To solve the problem step by step, we will break it down into two parts as given in the question. ### Part (i): Finding the Rate of Interest 1. **Understand the Problem**: We know that a sum of money doubles itself in 8 years. Let's denote the principal amount as \( P = x \).

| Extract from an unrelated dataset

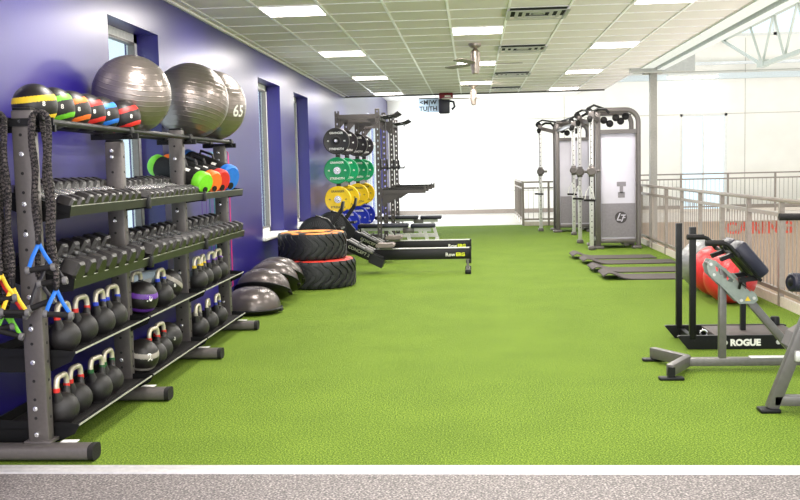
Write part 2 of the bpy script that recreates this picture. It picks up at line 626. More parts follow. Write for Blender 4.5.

Therefore, the amount after 8 years will be \( A = 2x \). 2. **Calculate the Interest**: The interest earned over 8 years can be calculated as: \[ \text{Interest} = \text{Amount} - \text{Principal} = A - P = 2x - x = x \] 3. **Use the Simple Interest Formula**: The formula for simple interest is: \[ I = \frac{P \cdot r \cdot t}{100} \] where \( I \) is the interest, \( P \) is the principal, \( r \) is the rate of interest, and \( t \) is the time in years. 4. **Substituting Known Values**: We know: - \( I = x \) - \( P = x \) - \( t = 8 \) years Substituting these values into the formula gives: \[ x = \frac{x \cdot r \cdot 8}{100} \] 5. **Simplifying the Equation**: We can cancel \( x \) from both sides (assuming \( x \neq 0 \)): \[ 1 = \frac{r \cdot 8}{100} \] 6. **Solving for \( r \)**: Rearranging the equation to find \( r \): \[ r = \frac{100}{8} = 12.5\% \] ### Part (ii): Finding the Time to Triple the Amount 1. **Understand the New Scenario**: Now, we want to find out how long it will take for the principal \( P = x \) to become triple \( A = 3x \). 2. **Calculate the New Interest**: The interest earned when the amount becomes triple is: \[ \text{Interest} = A - P = 3x - x = 2x \] 3. **Using the Simple Interest Formula Again**: We will use the same formula: \[ I = \frac{P \cdot r \cdot t}{100} \] where now: - \( I = 2x \) - \( P = x \) - \( r = 12.5\% \) 4. **Substituting Known Values**: Plugging in the values: \[ 2x = \frac{x \cdot 12.5 \cdot t}{100} \] 5. **Simplifying the Equation**: Cancel \( x \) from both sides: \[ 2 = \frac{12.5 \cdot t}{100} \] 6. **Solving for \( t \)**: Rearranging gives: \[ t = \frac{2 \cdot 100}{12.5} = \frac{200}{12.5} = 16 \text{ years} \] ### Final Answers: (i) The rate of interest is **12.5% per annum**. (ii) The time taken for the sum to become triple is **16 years**.